23/3/21
Offer with a waiver of consumer actions IS IT VALID OR VOID BECAUSE OF ABUSIVE?
The question is much more complex than it seems, because, in law, it can rarely be said “yes, always” Or “no, never”. Everything is more relative than it seems and most of the time, we are left in a “It Depends”. But let's put ourselves in a situation: let's imagine that a company providing tourist services makes a mistake in a reservation or there is a breach in the contracted services that, at the moment, causes an alternative reaction (new flight, new hotel, etc.) that is proposed to the traveler and he accepts. In these cases, it is very common in the industry to draft a document in which the consumer and user accepts the alternative or solution offered and, with this, renounces claiming for that incident.
Well, there is a profuse legal debate about whether, with the regulations in hand regarding null and void clauses as abusive, this alternative can or cannot be offered together with the acceptance and waiver of claims by the consumer, since it is well known that a waiver of rights or a waiver of future legal actions cannot be imposed on him under any circumstances.

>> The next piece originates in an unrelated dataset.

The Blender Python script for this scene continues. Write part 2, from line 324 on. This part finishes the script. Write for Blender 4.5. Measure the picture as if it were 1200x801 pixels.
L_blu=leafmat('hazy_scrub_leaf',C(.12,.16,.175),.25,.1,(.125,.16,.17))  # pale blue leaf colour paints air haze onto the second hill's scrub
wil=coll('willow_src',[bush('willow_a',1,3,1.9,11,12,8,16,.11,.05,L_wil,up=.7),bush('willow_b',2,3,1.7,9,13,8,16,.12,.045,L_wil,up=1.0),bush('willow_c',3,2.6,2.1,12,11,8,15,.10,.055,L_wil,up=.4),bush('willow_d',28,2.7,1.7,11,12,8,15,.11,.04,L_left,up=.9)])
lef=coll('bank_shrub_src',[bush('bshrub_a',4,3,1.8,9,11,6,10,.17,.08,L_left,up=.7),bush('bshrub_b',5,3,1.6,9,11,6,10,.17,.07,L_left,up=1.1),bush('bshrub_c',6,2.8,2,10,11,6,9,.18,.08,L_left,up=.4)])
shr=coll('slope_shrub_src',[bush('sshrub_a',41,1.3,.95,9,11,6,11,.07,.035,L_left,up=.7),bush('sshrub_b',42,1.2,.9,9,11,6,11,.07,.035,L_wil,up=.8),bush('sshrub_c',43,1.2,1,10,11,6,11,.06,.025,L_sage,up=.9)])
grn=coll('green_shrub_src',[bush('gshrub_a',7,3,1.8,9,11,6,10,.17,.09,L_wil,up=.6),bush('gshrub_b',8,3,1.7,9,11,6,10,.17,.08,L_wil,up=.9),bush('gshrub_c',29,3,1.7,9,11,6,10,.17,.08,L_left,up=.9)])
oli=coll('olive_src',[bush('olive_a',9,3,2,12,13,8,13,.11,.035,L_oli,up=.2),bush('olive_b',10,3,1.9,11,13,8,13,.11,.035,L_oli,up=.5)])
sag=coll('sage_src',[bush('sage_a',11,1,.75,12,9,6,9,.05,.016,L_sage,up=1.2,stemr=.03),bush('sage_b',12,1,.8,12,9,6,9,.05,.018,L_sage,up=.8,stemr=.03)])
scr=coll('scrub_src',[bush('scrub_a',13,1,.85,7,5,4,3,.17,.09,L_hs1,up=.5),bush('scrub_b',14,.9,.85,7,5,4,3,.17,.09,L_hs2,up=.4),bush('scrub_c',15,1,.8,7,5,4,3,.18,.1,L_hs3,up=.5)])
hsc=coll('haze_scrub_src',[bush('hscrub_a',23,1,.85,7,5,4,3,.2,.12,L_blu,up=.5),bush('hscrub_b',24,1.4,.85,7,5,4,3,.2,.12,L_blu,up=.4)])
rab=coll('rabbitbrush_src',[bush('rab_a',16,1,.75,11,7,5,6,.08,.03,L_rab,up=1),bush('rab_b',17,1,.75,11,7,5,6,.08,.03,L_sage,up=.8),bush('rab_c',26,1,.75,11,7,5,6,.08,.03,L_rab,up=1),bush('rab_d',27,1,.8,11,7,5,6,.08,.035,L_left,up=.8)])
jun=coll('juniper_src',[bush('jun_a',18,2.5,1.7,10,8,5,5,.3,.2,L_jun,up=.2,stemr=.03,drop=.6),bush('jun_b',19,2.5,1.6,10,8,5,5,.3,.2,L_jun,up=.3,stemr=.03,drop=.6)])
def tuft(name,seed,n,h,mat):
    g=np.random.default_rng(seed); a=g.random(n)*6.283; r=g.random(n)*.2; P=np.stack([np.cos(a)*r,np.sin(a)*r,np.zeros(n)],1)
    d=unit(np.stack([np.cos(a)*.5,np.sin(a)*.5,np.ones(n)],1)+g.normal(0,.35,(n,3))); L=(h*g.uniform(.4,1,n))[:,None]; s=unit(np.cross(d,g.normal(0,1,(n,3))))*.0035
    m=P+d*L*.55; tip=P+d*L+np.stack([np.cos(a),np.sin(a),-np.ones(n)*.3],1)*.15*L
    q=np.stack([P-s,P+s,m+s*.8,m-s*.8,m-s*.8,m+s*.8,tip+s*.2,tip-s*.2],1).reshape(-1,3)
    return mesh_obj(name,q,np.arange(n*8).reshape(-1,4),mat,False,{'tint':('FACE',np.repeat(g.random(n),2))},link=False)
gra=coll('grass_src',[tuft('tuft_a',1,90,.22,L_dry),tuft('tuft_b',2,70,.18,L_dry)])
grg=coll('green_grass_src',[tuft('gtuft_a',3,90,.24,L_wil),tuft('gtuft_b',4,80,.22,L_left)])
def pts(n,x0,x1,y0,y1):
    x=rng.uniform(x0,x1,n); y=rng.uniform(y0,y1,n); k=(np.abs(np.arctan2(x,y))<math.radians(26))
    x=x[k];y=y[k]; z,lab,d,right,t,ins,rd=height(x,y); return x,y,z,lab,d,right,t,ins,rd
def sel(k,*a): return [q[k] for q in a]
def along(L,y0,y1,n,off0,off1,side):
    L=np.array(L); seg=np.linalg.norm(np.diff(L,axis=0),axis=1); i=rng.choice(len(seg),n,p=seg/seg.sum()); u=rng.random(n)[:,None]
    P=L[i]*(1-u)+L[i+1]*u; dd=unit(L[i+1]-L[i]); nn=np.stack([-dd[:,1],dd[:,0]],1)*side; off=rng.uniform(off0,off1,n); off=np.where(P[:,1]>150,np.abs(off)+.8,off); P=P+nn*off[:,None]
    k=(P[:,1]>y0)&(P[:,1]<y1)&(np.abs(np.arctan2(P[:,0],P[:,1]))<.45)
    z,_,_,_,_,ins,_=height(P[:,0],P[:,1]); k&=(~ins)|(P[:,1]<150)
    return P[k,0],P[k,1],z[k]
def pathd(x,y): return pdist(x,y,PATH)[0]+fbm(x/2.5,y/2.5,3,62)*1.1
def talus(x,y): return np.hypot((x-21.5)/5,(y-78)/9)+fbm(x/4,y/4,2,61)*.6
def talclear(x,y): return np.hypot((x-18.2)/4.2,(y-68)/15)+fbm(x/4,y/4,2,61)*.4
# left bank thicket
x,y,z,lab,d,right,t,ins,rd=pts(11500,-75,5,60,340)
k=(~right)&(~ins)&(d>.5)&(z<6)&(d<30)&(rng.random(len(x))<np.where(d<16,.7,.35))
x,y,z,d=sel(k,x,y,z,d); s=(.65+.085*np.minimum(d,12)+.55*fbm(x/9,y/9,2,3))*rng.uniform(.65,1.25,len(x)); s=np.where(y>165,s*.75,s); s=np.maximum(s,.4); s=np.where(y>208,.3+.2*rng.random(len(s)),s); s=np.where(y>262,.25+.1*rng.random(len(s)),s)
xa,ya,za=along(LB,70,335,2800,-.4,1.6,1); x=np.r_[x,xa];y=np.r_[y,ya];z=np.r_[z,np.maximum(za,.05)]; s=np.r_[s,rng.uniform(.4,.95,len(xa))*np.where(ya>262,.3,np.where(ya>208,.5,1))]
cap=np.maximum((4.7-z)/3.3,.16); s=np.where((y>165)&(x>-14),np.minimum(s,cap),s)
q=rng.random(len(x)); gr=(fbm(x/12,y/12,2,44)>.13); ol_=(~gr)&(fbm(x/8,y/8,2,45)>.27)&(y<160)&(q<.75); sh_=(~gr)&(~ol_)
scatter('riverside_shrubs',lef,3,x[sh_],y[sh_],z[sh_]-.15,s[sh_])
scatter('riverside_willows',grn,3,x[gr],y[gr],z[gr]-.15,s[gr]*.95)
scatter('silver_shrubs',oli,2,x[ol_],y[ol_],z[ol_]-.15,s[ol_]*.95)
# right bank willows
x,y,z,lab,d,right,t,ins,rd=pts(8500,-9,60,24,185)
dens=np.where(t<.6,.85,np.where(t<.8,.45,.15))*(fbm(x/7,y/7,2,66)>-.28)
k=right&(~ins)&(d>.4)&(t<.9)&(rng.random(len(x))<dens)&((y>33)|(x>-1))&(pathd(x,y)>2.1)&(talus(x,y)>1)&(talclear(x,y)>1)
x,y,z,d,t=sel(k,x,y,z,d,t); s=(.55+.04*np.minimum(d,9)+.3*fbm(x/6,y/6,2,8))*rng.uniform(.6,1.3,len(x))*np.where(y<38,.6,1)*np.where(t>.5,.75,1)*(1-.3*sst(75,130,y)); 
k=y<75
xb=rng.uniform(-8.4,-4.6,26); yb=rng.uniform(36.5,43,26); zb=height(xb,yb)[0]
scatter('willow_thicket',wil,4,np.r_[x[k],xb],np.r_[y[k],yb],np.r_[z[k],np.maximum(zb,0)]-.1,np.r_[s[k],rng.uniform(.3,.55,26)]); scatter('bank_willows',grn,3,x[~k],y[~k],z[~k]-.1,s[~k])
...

In this sense, the controversy regarding this type of agreement with the waiver of actions and the liberatory nature of agreements between professionals and consumers has been resolved very recently (year 2020). We refer, first of all and within the European international framework, to the Judgment of the Court of Justice of the European Union of July 9, 2020, case C-452/18, which even analyzes the content of clauses already declared invalid generically and likely to be invalid within the framework of the individual contract (floor clauses drawn up by banks in membership contracts, in that case) that subsequently contain an agreement in exchange for the waiver of legal actions and other considerations.
The CJEU's answer to the controversial question involves validating the consumer's right to waive their rights, provided that it is a matter of free and informed consent. The European Judgment also makes us see that renouncing future rights for non-compliance is not the same as renouncing a right of action that already exists because non-compliance is already being resolved with the signing of the document.
Briefly, we can deduce from this Judgment that it will be the Judge of each country who has the capacity to analyze whether the waiver clause meets the requirements of good faith, balance and transparency; which means the same as requiring that it be a contract in which the parties have negotiated (membership or “type” contracts are not valid), as well as in the one who drafts it (the tourism company, in our example) to offer compensation or reasonable solution in response to the breach and the damage caused, and must in any case be written in a clear and understandable language for any average consumer.
And we must also distinguish that something quite different from the consensual agreement with a declaration of satisfaction with the solution given in the incident would be, of course, to intend to make the consumer renounce any future claim that may regarding arise that new service that has been offered at no cost to him (let's imagine, for example, that the new reservation also contained an error).
Already in Spain, the very important European ruling that we have cited above was recognized in our country with the recent Judgment No. 589/2020, of date November 11, 2020, Dictated by the Civil Division of the Supreme Court In the Resource of Cassation 1532/2018. This judgment understands that,”starting from a controversial situation of uncertainty, and to avoid litigation, the parties agree to make reciprocal concessions and reach an agreement that turns uncertainty into security.”
It is clear, therefore, that the parties are free to waive the expense and burden of a judicial proceeding at a time when offers are made in a clear and simple manner and these are understood and accepted by those who, even knowing perhaps that in a lawsuit for the incident they could obtain more compensation, decide to close the matter to full satisfaction with the compensation offered to them. And the same can be said in reverse; that is, in case the agency, hotel or airline is not really responsible for the breach and, despite this, it chooses not to incur defense costs and unnecessary waste of time, offering for this purpose what is called a “commercial offer” that is accepted by the traveler in exchange for not later claiming for the same incident.
Because what our High Court decided, as requirements to be considered in this type of agreement, was that, for them to be valid, the following two basic premises must be respected:
- The existence of an individual agreement with respect to a specific service, that is: a negotiated transactional agreement.
- Clear and understandable wording for an average consumer regarding a transactional agreement, without giving rise to interpretations or assumptions.
Therefore, these individually agreed clauses will not always be null and void, nor is it valid to impose a waiver of actions on the consumer simply to correctly comply with what had previously been breached, so that the debate will continue to be open and, what is certain is that we must always analyze case by case and assumption by case, in addition to having correct legal advice before starting to write this type of document.